June 9th, 2010 — 10:09pm

A special thanks to guest poster Fr. Iskandar for this item:

Students of things esoteric, Eastern and Western alike, will probably find these two new titles of special interest.

One is a biography by Robert Love, The Great Oom:  The Improbable Birth of Yoga in America (New York: Viking, 2010), briefly reviewed by the New Yorker. The Great Oom was a name the press gave to Dr. Pierre Bernard, the founder of the American Tantrik Order, a yoga aficionado, an adventurer, and a lady’s man, who was also recently talked about by Dr. Richard Kaczynski in his lecture on Victorian Sex Magic that he presented under the aegis of the Daughter of Sunset Oasis, here in Vancouver. To quote from the cover:

Reviving a forgotten tale of mysticism, intrigue, and the American dream, The Great Oom traces the practice of yoga from Bernard’s moonlit ‘Tantrik’ rituals in 1890s San Francisco to its arrival in New York City, where his teachings were adopted by the Wall Street barons ad Gilded Age heiresses who would bankroll his luxurious Jazz Age ashram on the Hudson River – the first in the nation. With celebrities like Leopold Stokowski hitting the mat with Vanderbilts, Goodriches, and Great War spies, Bernard’s brand of yoga (which initiates signed their names in blood to learn) was reviled as much as it was revered.
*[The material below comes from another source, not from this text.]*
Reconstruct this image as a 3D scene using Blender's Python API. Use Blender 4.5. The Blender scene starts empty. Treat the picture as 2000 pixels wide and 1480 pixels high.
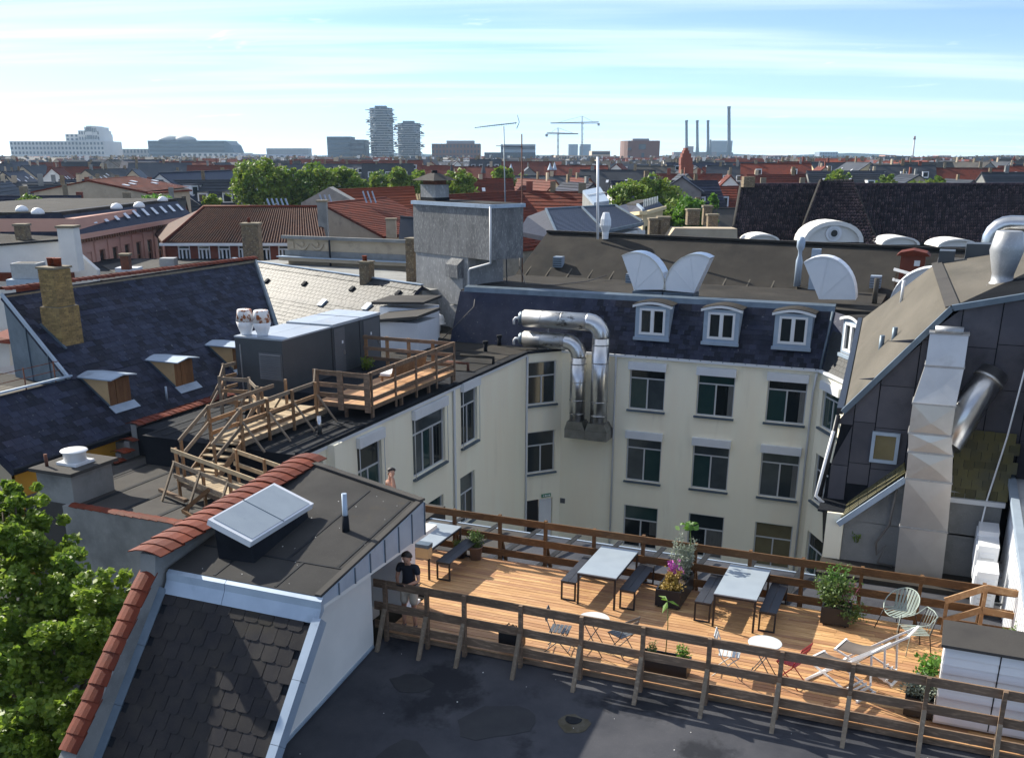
import bpy, bmesh, math, random
import numpy as np
from mathutils import Vector, Matrix, Quaternion
random.seed(11); rng = np.random.default_rng(5)
scene = bpy.context.scene
COL = scene.collection
# ------------------------------------------------------------------ camera
CAMZ = 9.1
YAW, PITCH = math.radians(23.3), math.radians(19.85)
cam_data = bpy.data.cameras.new("camera")
cam_data.lens, cam_data.sensor_width = 36.0, 36.0
cam_data.shift_x, cam_data.shift_y = 0.015, 0.1425
cam_data.clip_start, cam_data.clip_end = 0.5, 30000
cam = bpy.data.objects.new("camera", cam_data); COL.objects.link(cam)
cam.location = (0, 0, CAMZ)
cam.rotation_euler = (math.pi / 2 - PITCH, 0, YAW)
scene.camera = cam
# ------------------------------------------------------------------ light
SUN_TO = Vector((-1.55, 0.52, 1.0)).normalized()
SUN_EL = math.asin(SUN_TO.z)
SUN_ROT = math.atan2(SUN_TO.x, SUN_TO.y)
sun_data = bpy.data.lights.new("sun", 'SUN')
sun_data.energy, sun_data.angle = 5.0, math.radians(0.5)
sun_data.color = (1.0, 0.93, 0.80)
sun = bpy.data.objects.new("sun", sun_data); COL.objects.link(sun)
sun.rotation_euler = (-SUN_TO).to_track_quat('-Z', 'Y').to_euler()
sun.location = (-40, 20, 60)
world = bpy.data.worlds.new("World"); scene.world = world; world.use_nodes = True
wn, wl = world.node_tree.nodes, world.node_tree.links
bg = wn["Background"]; bg.inputs[1].default_value = 0.094
sky = wn.new("ShaderNodeTexSky"); sky.sky_type = 'NISHITA'; sky.sun_disc = False
sky.sun_elevation, sky.sun_rotation = SUN_EL, SUN_ROT
sky.air_density, sky.dust_density, sky.ozone_density = 0.55, 0.05, 4.2
def wnode(t, **k):
    n = wn.new(t)
    for a, b in k.items(): setattr(n, a, b)
    return n
def wmath(op, a, b=None, clamp=False):
    n = wnode("ShaderNodeMath", operation=op, use_clamp=clamp)
    for i, v in ((0, a), (1, b)):
        if v is None: continue
        if isinstance(v, (int, float)): n.inputs[i].default_value = v
        else: wl.new(v, n.inputs[i])
    return n.outputs[0]
tc = wnode("ShaderNodeTexCoord"); sep = wnode("ShaderNodeSeparateXYZ"); wl.new(tc.outputs["Generated"], sep.inputs[0])
elev = wmath('MAXIMUM', sep.outputs[2], 0.0)
den = wmath('ADD', elev, 0.06)
# a flat layer of cloud far above: direction projected on a plane, streets of cirrus across the view
cyaw, syaw = math.cos(YAW), math.sin(YAW)
cx_ = wmath('ADD', wmath('MULTIPLY', sep.outputs[0], cyaw), wmath('MULTIPLY', sep.outputs[1], syaw))
cy_ = wmath('ADD', wmath('MULTIPLY', sep.outputs[0], -syaw), wmath('MULTIPLY', sep.outputs[1], cyaw))
comb = wnode("ShaderNodeCombineXYZ")
wl.new(wmath('DIVIDE', cx_, den), comb.inputs[0]); wl.new(wmath('DIVIDE', cy_, den), comb.inputs[1])
def cloud_noise(sx, sy, ox, oy, detail, lo, hi, rough=0.55, warp=0.4):
    m = wnode("ShaderNodeMapping"); m.inputs["Scale"].default_value = (sx, sy, 1); m.inputs["Location"].default_value = (ox, oy, 0.3)
    wl.new(comb.outputs[0], m.inputs[0])
    n = wnode("ShaderNodeTexNoise"); n.inputs["Scale"].default_value = 1.0; n.inputs["Detail"].default_value = detail
    n.inputs["Roughness"].default_value = rough; n.inputs["Distortion"].default_value = warp
    wl.new(m.outputs[0], n.inputs["Vector"])
    r = wnode("ShaderNodeMapRange"); r.interpolation_type = 'SMOOTHSTEP'
    r.inputs[1].default_value, r.inputs[2].default_value = lo, hi
    wl.new(n.outputs[0], r.inputs[0])
    return r.outputs[0]
streets = cloud_noise(0.16, 0.95, 2.0, 5.3, 5, 0.44, 0.68)
puffs = cloud_noise(1.1, 0.9, 7.3, 1.2, 7, 0.60, 0.74, 0.6, 0.9)
veil = cloud_noise(0.10, 0.26, 1.7, 3.1, 3, 0.34, 0.72)
sdot = wnode("ShaderNodeVectorMath", operation='DOT_PRODUCT'); wl.new(tc.outputs["Generated"], sdot.inputs[0]); sdot.inputs[1].default_value = SUN_TO
near_sun = wnode("ShaderNodeMapRange"); near_sun.interpolation_type = 'SMOOTHSTEP'
near_sun.inputs[1].default_value, near_sun.inputs[2].default_value = 0.60, 0.90
wl.new(sdot.outputs["Value"], near_sun.inputs[0])
cover = wmath('MAXIMUM', wmath('MULTIPLY', streets, 0.32), wmath('MULTIPLY', puffs, 0.5))
cover = wmath('ADD', cover, wmath('MULTIPLY', veil, 0.12), True)
cover = wmath('ADD', cover, wmath('MULTIPLY', near_sun.outputs[0], 0.10), True)   # thin cloud is far brighter in front of the sun
ccol = wnode("ShaderNodeMix", data_type='RGBA'); wl.new(near_sun.outputs[0], ccol.inputs[0])
ccol.inputs[6].default_value = (8.6, 9.2, 10.0, 1); ccol.inputs[7].default_value = (11.0, 11.2, 11.3, 1)
mixc = wnode("ShaderNodeMix", data_type='RGBA'); wl.new(cover, mixc.inputs[0])
wl.new(sky.outputs[0], mixc.inputs[6]); wl.new(ccol.outputs[2], mixc.inputs[7]); wl.new(mixc.outputs[2], bg.inputs[0])
vs = scene.view_settings
vs.view_transform = 'Standard'; vs.look = 'None'; vs.exposure = 0.95; vs.gamma = 1.0; vs.use_curve_mapping = False

# ------------------------------------------------------------------ helpers
def org(o):
    v = Vector((0, 0, 0))
    while o is not None: v += o.location; o = o.parent
    return v
def tag(o, label=None, cat=None, group=None, kind=None):
    if label: o["label"] = label
    if cat: o["category"] = cat
    if group: o["group"] = group
    if kind: o["kind"] = kind
    return o
def thing(name, label, cat, loc=(0, 0, 0), group=None):
    o = bpy.data.objects.new(name, None); o.empty_display_size = 0.2; COL.objects.link(o)
    o.location = loc
    return tag(o, label, cat, group)
def frame_of(d, up=Vector((0, 0, 1))):
    d = Vector(d).normalized()
    if abs(d.dot(up)) > 0.999: up = Vector((1, 0, 0)) if abs(d.x) < 0.9 else Vector((0, 1, 0))
    s = d.cross(up).normalized(); u = s.cross(d).normalized()
    return d, s, u
class MB:
    def __init__(s): s.v = []; s.f = []; s.sm = []
    def add(s, vs, fs, smooth=False):
        b = len(s.v); s.v += [tuple(p) for p in vs]
        for f in fs: s.f.append(tuple(b + i for i in f)); s.sm.append(smooth)
        return s
    def hexa(s, p):   # 8 corners: bottom 4 ccw then top 4
        return s.add(p, [(3, 2, 1, 0), (4, 5, 6, 7), (0, 1, 5, 4), (1, 2, 6, 5), (2, 3, 7, 6), (3, 0, 4, 7)])
    def box(s, x0, x1, y0, y1, z0, z1):
        return s.hexa([(x0, y0, z0), (x1, y0, z0), (x1, y1, z0), (x0, y1, z0), (x0, y0, z1), (x1, y0, z1), (x1, y1, z1), (x0, y1, z1)])
    def obox(s, o, a, b, c):   # corner o and three edge vectors
        o, a, b, c = map(Vector, (o, a, b, c))
        if a.cross(b).dot(c) < 0: a, b = b, a
        return s.hexa([o, o + a, o + a + b, o + b, o + c, o + a + c, o + a + b + c, o + b + c])
    def bar(s, a, b, w, h, up=(0, 0, 1)):   # beam along a-b, w across, h along up
        a, b = Vector(a), Vector(b); d, si, u = frame_of(b - a, Vector(up))
        return s.obox(a - si * w / 2 - u * h / 2, b - a, si * w, u * h)
    def quad(s, *p): return s.add(p, [tuple(range(len(p)))])
    def prism(s, pts, vec):   # planar polygon pushed along vec
        vec = Vector(vec); p = [Vector(q) for q in pts]; n = len(p)
        nrm = Vector((0, 0, 0))
        for i in range(n): nrm += p[i].cross(p[(i + 1) % n])
        if nrm.dot(vec) > 0: p = p[::-1]
        q = [a + vec for a in p]
        fs = [tuple(range(n)), tuple(range(2 * n - 1, n - 1, -1))]
        for i in range(n):
            j = (i + 1) % n; fs.append((j, i, n + i, n + j))
        return s.add(p + q, fs)
    def tube(s, pts, r, n=10, cap=True, smooth=True):
        pts = [Vector(p) for p in pts]; rs = r if isinstance(r, (list, tuple)) else [r] * len(pts)
        rings = []; up = Vector((0, 0, 1)); prev = None
        for i, p in enumerate(pts):
            if i == 0: d = pts[1] - p
            elif i == len(pts) - 1: d = p - pts[-2]
            else: d = (pts[i + 1] - p).normalized() + (p - pts[i - 1]).normalized()
            d.normalize()
            if prev is None: _, a, _ = frame_of(d)
            else:
                a = prev - d * prev.dot(d)
                if a.length < 1e-4: _, a, _ = frame_of(d)
                a.normalize()
            prev = a; b = d.cross(a)
            rings.append([p + (a * math.cos(2 * math.pi * k / n) + b * math.sin(2 * math.pi * k / n)) * rs[i] for k in range(n)])
        base = len(s.v)
        for rg in rings: s.v += [tuple(q) for q in rg]
        for i in range(len(rings) - 1):
            for k in range(n):
                k2 = (k + 1) % n
                s.f.append((base + i * n + k, base + i * n + k2, base + (i + 1) * n + k2, base + (i + 1) * n + k)); s.sm.append(smooth)
        if cap:
            s.f.append(tuple(base + k for k in range(n - 1, -1, -1))); s.sm.append(False)
            e = base + (len(rings) - 1) * n
            s.f.append(tuple(e + k for k in range(n))); s.sm.append(False)
        return s
    def lathe(s, c, prof, n=16, smooth=True):
        c = Vector(c); b = len(s.v)
        for r, z in prof:
            for k in range(n):
                a = 2 * math.pi * k / n; s.v.append((c.x + r * math.cos(a), c.y + r * math.sin(a), c.z + z))
        for i in range(len(prof) - 1):
            for k in range(n):
                k2 = (k + 1) % n
                s.f.append((b + i * n + k, b + i * n + k2, b + (i + 1) * n + k2, b + (i + 1) * n + k)); s.sm.append(smooth)
        s.f.append(tuple(b + k for k in range(n - 1, -1, -1))); s.sm.append(False)
        e = b + (len(prof) - 1) * n
        s.f.append(tuple(e + k for k in range(n))); s.sm.append(False)
        return s
    def build(s, name, m, parent=None, origin=None, **t):
        o0 = org(parent) if parent is not None else Vector(origin or (0, 0, 0))
        me = bpy.data.meshes.new(name)
        me.from_pydata([(p[0] - o0.x, p[1] - o0.y, p[2] - o0.z) for p in s.v], [], s.f)
        me.polygons.foreach_set("use_smooth", s.sm)
        me.materials.append(m)
        o = bpy.data.objects.new(name, me); COL.objects.link(o)
        if parent is not None: o.parent = parent
        else: o.location = o0
        return tag(o, **t)
def piece(name, mesh, parent, M):
    """one piece that shares its mesh: M is its world matrix"""
    o = bpy.data.objects.new(name, mesh); COL.objects.link(o)
    if parent is not None:
        o.parent = parent; M = Matrix.Translation(-org(parent)) @ M
    o.matrix_local = M
    return o
def basis(o, x, y, z):
    x, y, z = Vector(x), Vector(y), Vector(z)
    return Matrix(((x.x, y.x, z.x, o[0]), (x.y, y.y, z.y, o[1]), (x.z, y.z, z.z, o[2]), (0, 0, 0, 1)))
def mesh_of(mb, name, m):
    me = bpy.data.meshes.new(name); me.from_pydata(mb.v, [], mb.f); me.polygons.foreach_set("use_smooth", mb.sm); me.materials.append(m); return me
def copy_tree(o, loc=None, rz=None, label=None):
    def rec(a, par):
        c = a.copy(); COL.objects.link(c)
        if par is not None: c.parent = par
        for ch in a.children: rec(ch, c)
        return c
    r = rec(o, None)
    if loc is not None: r.location = loc
    if rz is not None: r.rotation_euler = (0, 0, rz)
    if label: r["label"] = label
    return r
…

An essential and fun read on an important subject.

The other title is Aleister Crowley, The Drug and Other Stories (Wordsworth Editions, 2010), forthcoming in September this year. A collection of 49 stories by Crowley, some of them never published before, issued in a popular edition (Tales of Mystery and the Supernatural) by a respected publisher, with the foreword by David Tibet and Introduction by William Breeze, with the more than affordable price of only $4.57, this is a publication that many of us will  eagerly anticipate.